O’Brien was talking an hour before news emerged that Beholder, the second-favourite for the Classic after three consecutive wins in Grade One events since August, would miss Saturday’s race. The five-year-old mare was found to have blood in her lungs when scoped after a workout on Thursday morning.
“After she galloped this morning, we scoped her and found her to have bled,” Richard Mandella, Beholder’s trainer, said. “Knowing this, we feel it is too great a risk to start her in the Classic.
“There’s obviously some irritated lung tissue there. She will be fine but if I put her under the pressure of a race situation, it could cause some real damage.”
Along with Gleneagles and American Pharoah, the Derby and Prix de l’Arc de Triomphe winner Golden Horn will also be making the final start of his career on Saturday, on rain-softened ground that John Gosden, his trainer, knows is far from ideal.
Golden Horn exercised around a circuit of the turf course on Thursday under his big-race jockey Frankie Dettori and remains a hot favourite for the Turf, despite Gosden’s concerns about the ground.
“It’s soft, good to soft in places,” Gosden said. “We’re in a period now of hopefully drying weather and it will improve all the time, so we very much feel we’re here, the horse will retire after this race and we’re very clear that we plan to run. We could have done without the rain but that’s life.
“The horse did a nice canter this morning and handled it well. He wouldn’t have been in love with it but he was professional enough.
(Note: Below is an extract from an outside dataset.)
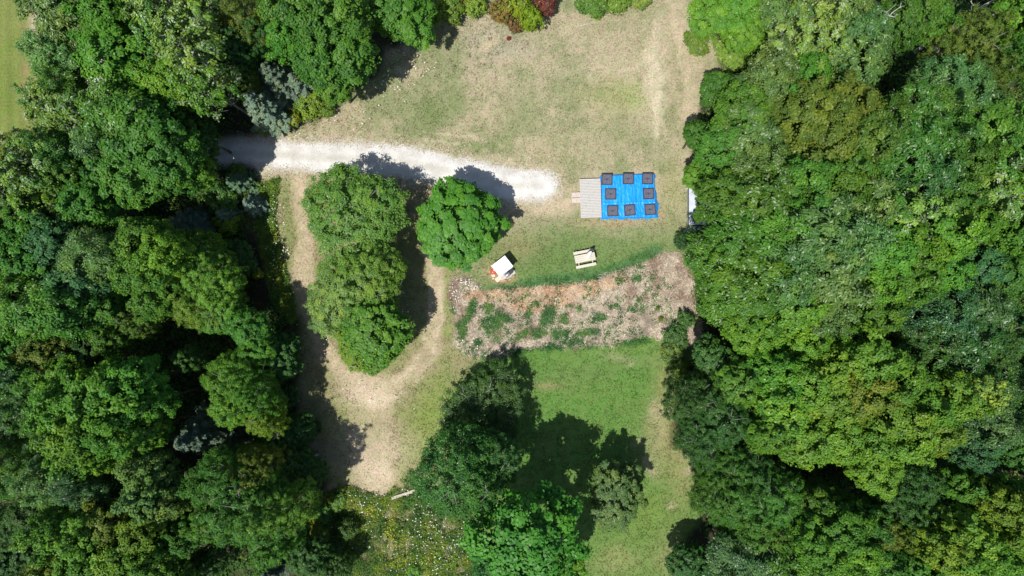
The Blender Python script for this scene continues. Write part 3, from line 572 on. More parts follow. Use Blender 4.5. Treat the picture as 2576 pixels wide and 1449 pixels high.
def wood(lst, side):
    bands = {}
    for t in lst:
        k = next(i for i, b in enumerate(LB) if t[1] < b[0]); bands.setdefault(k, []).append(t)
    for k, ts in bands.items():
        ts.sort(key=lambda t: -t[0] if side == 'left' else t[0])
        for i, (ox, oy, ro, h, sp, col) in enumerate(ts):
            lab = '%s %s tree, %s from the clearing in %s wood, %s' % (PAL[col][1], SPN[sp][1], ORD[i] if i < len(ORD) else 'last', side, LB[k][1])
            ws = lab.split()
            if len(ws) > 16: lab = lab.replace(' from the clearing', ' inward'); ws = lab.split()
            tree(ox, oy, ro * 1.13, h, sp, col, lab, 'trees of the %s-hand wood' % side)
tree(1800, 225, 46, 7, 'A', 'g2', 'small green tree below the grass-like shrub at the upper right wood edge', 'trees of the right-hand wood')
tree(1752, 345, 40, 7, 'A', 'g2', 'small green tree protruding into the dry field from the right wood', 'trees of the right-hand wood')
tree(1748, 445, 38, 6, 'A', 'g1', 'small bright green tree just above the metal roof', 'trees of the right-hand wood')
wood(prune(LEFT, 130), 'left'); wood(prune(RIGHT, 140), 'right')
G2 = 'trees standing alone in the clearing'
tree(895, 528, 136, 8, 'C', 'g2', 'broad fine-leaved tree with bare grey twigs, below the white gravel drive', G2, squash=.94, rz=.2, cv=(.125, .255, .036))
tree(1150, 568, 108, 7.2, 'R', 'g1', 'round dense bright green tree above left of the white-roofed stand', G2, squash=1.14, rz=.25, cv=(.068, .220, .020))
tree(868, 735, 104, 7.5, 'C', 's', 'grey-green fine-leaved tree at the middle of the island between tracks', G2, cv=(.135, .255, .055))
tree(940, 700, 92, 8, 'C', 'g2', 'darker green tree directly below the broad fine-leaved tree', G2, cv=(.100, .225, .030))
tree(945, 825, 92, 8, 'R', 'g1', 'lumpy bright green tree at lower part of the island between tracks', G2)
tree(900, 865, 62, 5.5, 'C', 'y', 'yellow-green bushy tree at the foot of the island between tracks', G2)
tree(950, 905, 36, 3.5, 'A', 'y', 'small yellow-green tree at the island tip above the sandy fork', G2)
tree(830, 800, 48, 3.5, 'C', 's', 'low grey-green tree on the left rim of the island', G2)
tree(1222, 1028, 108, 5.2, 'C', 'g3', 'dark olive fine-leaved tree at the lawn edge below the straw bed', G2)
tree(1165, 1190, 126, 12.5, 'C', 'g3', 'large dark fine-leaved tree touching the flowery meadow', G2, cv=(.058, .165, .024))
tree(1240, 1150, 80, 9, 'C', 'g3', 'dark fine-leaved tree between the large dark tree and black shadow', G2, cv=(.056, .140, .030))
tree(1325, 1335, 136, 14, 'A', 'g1', 'tallest lumpy bright green tree at the bottom centre casting the black shadow', G2, cv=(.058, .215, .024))
tree(1255, 1400, 75, 12, 'A', 'g1', 'green tree left of the tallest one at the bottom edge', G2, cv=(.050, .170, .036))
tree(1415, 1425, 62, 8, 'A', 'g1', 'green tree right of the tallest one at the bottom edge', G2)
tree(1550, 1245, 72, 6.5, 'R', 's', 'grey-green oval tree on the lawn right of the black shadow', G2, squash=1.3, rz=0, cv=(.095, .195, .052))
tree(1735, 1420, 52, 5, 'C', 'g3', 'small dark tree at the right lawn edge near the bottom', G2)
GS = 'spruces by the gravel drive'
tree(648, 262, 62, 7.5, 'F', 'b', 'pale blue spruce nearest the gravel drive, left of the yellow shrubs', GS, cv=(.24, .38, .29))
tree(690, 190, 60, 7.5, 'F', 'b', 'grey-green spruce behind the pale blue spruce', GS, cv=(.21, .30, .20))
tree(748, 205, 40, 5.5, 'F', 'b', 'small blue-grey spruce beneath the wood edge, right of the other two', GS, cv=(.22, .32, .23))
tree(592, 458, 42, 3.2, 'F', 'b', 'small green spruce below the drive beside the wood', GS, cv=(.10, .19, .10))
tree(455, 565, 56, 6, 'F', 'b', 'silver-blue spruce deep in the left wood, lower left of the drive', GS, cv=(.20, .28, .22))
tree(628, 512, 32, 3.5, 'F', 'b', 'slim silver spruce beside the weedy strip', GS, cv=(.19, .27, .21))
tree(562, 538, 34, 3.5, 'F', 'b', 'small blue-green spruce between yellow-green shrubs', GS, cv=(.16, .25, .18))
tree(490, 1100, 72, 9, 'F', 'b', 'tall grey-blue spruce in the lower left wood', GS, cv=(.15, .23, .16))
tree(575, 1125, 44, 7, 'F', 'b', 'second grey-blue spruce, right of the tall one in lower left wood', GS, cv=(.13, .20, .13))
tree(690, 1425, 58, 7, 'F', 'b', 'dark bluish spruce at the bottom edge, left of the meadow', GS, cv=(.075, .12, .095))
# shrubs: (ox, oy, r, h, colour, label)
def shrub(ox, oy, ro, h, cv, label, group='shrubs round the clearing'):
    tree(ox, oy, ro, h, 'S', 'y', label, group, cat='shrub', cv=cv)
Y1 = (.21, .29, .03); Y2 = (.15, .26, .03); G1 = (.08, .19, .035); BL = (.11, .21, .16)
for a in [
 (780, 262, 42, 2.4, Y2, 'yellow-green shrub right of the small blue-grey spruce'), (735, 300, 26, 1.6, Y1, 'bright yellow-green shrub right of the pale blue spruce'),
 (690, 312, 24, 1.5, Y1, 'yellow-green shrub below the pale blue spruce'), (728, 272, 14, 1.3, (.30, .10, .05), 'small reddish brown shrub tucked behind the pale blue spruce'),
 (820, 275, 26, 1.6, Y2, 'small light green shrub at the wood edge above the drive'), (660, 322, 18, 1.1, Y1, 'low yellow shrub at the gravel side under the pale blue spruce'),
 (1090, 30, 40, 3, Y2, 'yellow-green shrub at the upper wood edge left of the field top'), (1060, 75, 24, 2, Y1, 'small yellow-green shrub at wood edge above the daisies'),
 (1140, 20, 38, 2.6, (.13, .25, .035), 'light green shrub left of the sumac thicket'), (1195, 15, 34, 2.4, (.16, .27, .035), 'light green shrub touching the sumac thicket from the left'),
 (1262, 30, 36, 3, (.22, .17, .045), 'rusty orange-green sumac at the top of the field'), (1300, 15, 44, 3.6, (.19, .31, .025), 'yellow-green sumac at the very top of the field'),
 (1335, 50, 34, 3.2, (.25, .37, .022), 'brightest lime sumac jutting into the field'), (1295, 62, 24, 2.2, (.24, .13, .05), 'rusty red-tinged sumac under the lime one'),
 (1372, 12, 30, 2.6, (.17, .065, .05), 'dark red sumac at the top edge'), (1170, -2, 20, 2.0, (.24, .12, .05), 'reddish shrub peeking at the top edge'),
 (1279, 97, 6, .6, (.34, .05, .05), 'tiny crimson sapling standing alone in the dry field'),
 (1490, 5, 42, 2.0, (.10, .22, .035), 'low green shrub at the top edge right of the sumacs'), (1545, -2, 44, 1.8, (.13, .26, .035), 'low light green shrub at the top edge, middle of three'),
 (1610, -6, 36, 1.5, (.20, .26, .04), 'low yellowish shrub at the top edge beside the sandy gap'), (1503, 42, 9, .7, Y1, 'small yellow tuft shrub under bare grey twigs'),
 (610, 480, 22, 1.4, Y1, 'yellow-green shrub under the small green spruce'), (560, 500, 46, 3.2, G1, 'bright green shrub beside the small blue-green spruce'), (570, 562, 34, 2.4, (.21, .32, .03), 'vivid yellow-green shrub at the shaded wood edge'),
 (600, 430, 22, 2.0, G1, 'round green shrub at the drive foot by the wood'), (520, 470, 34, 3, G1, 'green shrub under the maples below the drive'),
 (650, 690, 14, 1.5, Y1, 'tiny yellow-green shrub in the shade of the wood'),
 (1700, 845, 34, 1.6, (.09, .18, .04), 'green shrub with white blossoms at the right end of the straw bed'), (1690, 890, 34, 1.6, (.10, .19, .04), 'lower flowering shrub at the right lawn corner'),
 (1712, 925, 26, 1.5, (.13, .22, .03), 'small yellow-green shrub under the flowering ones'), (1725, 805, 26, 1.6, G1, 'green shrub at the straw bed right rim'),
 (1745, 585, 26, 1.9, BL, 'silver-blue shrub below the metal roof'), (1750, 540, 20, 2.6, (.10, .20, .12), 'grey-green shrub reaching over the metal roof'), (1738, 437, 15, 1.6, BL, 'small silver-blue shrub above the metal roof'),
 (1717, 606, 26, 2.2, (.05, .12, .03), 'dark green shrub at the wood edge right of the picnic table'), (1752, 600, 24, 2, G1, 'bright green shrub behind the silver-blue one'),
 (1662, 803, 7, .6, Y1, 'little yellow-green bush in the straw bed, lower of two'), (1655, 775, 6, .5, Y2, 'little yellow-green bush in the straw bed, upper of two'),
 (1755, 105, 36, 1.4, (.12, .23, .03), 'low grassy green shrub by the sandy gap at upper right'), (1850, 125, 60, 1.9, (.17, .27, .03), 'grass-like yellow-green shrub at the upper right wood edge'),
 (810, 1290, 30, 1.2, (.11, .24, .035), 'light green shrub at the meadow left rim'), (800, 1340, 26, 1.1, (.2, .27, .03), 'yellow-green shrub lower on the meadow left rim'), (850, 1262, 26, 1.0, (.13, .25, .035), 'light green shrub at meadow top beside the sandy patch'),
 (1042, 1440, 22, .9, (.14, .30, .03), 'lime shrub at the bottom of the meadow'), (875, 1330, 30, 2.2, (.06, .13, .03), 'dark green shrub within the lower meadow'), (820, 1400, 44, 3.0, (.05, .11, .03), 'large dark shrub at the meadow lower left'),
 (720, 1000, 40, 2.5, (.045, .10, .028), 'dark shrub in tree shade at the left track'), (780, 1080, 30, 1.5, (.05, .10, .028), 'low dark shrub in the shade left of sandy patch'), (740, 1130, 44, 2.5, (.045, .10, .028), 'dark shrub above the fallen log')]:
    shrub(*a)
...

“If the ground was on the fast side, he would take all the beating in the world. If it wasn’t for the ground that I’ve just seen and walked out there, I’d be as confident as you can be in the situation of running first time in America around tight turns. But it’s going to ride a bit loose out there and that won’t be ideal for a horse who has such a beautiful action and flies off the ground.”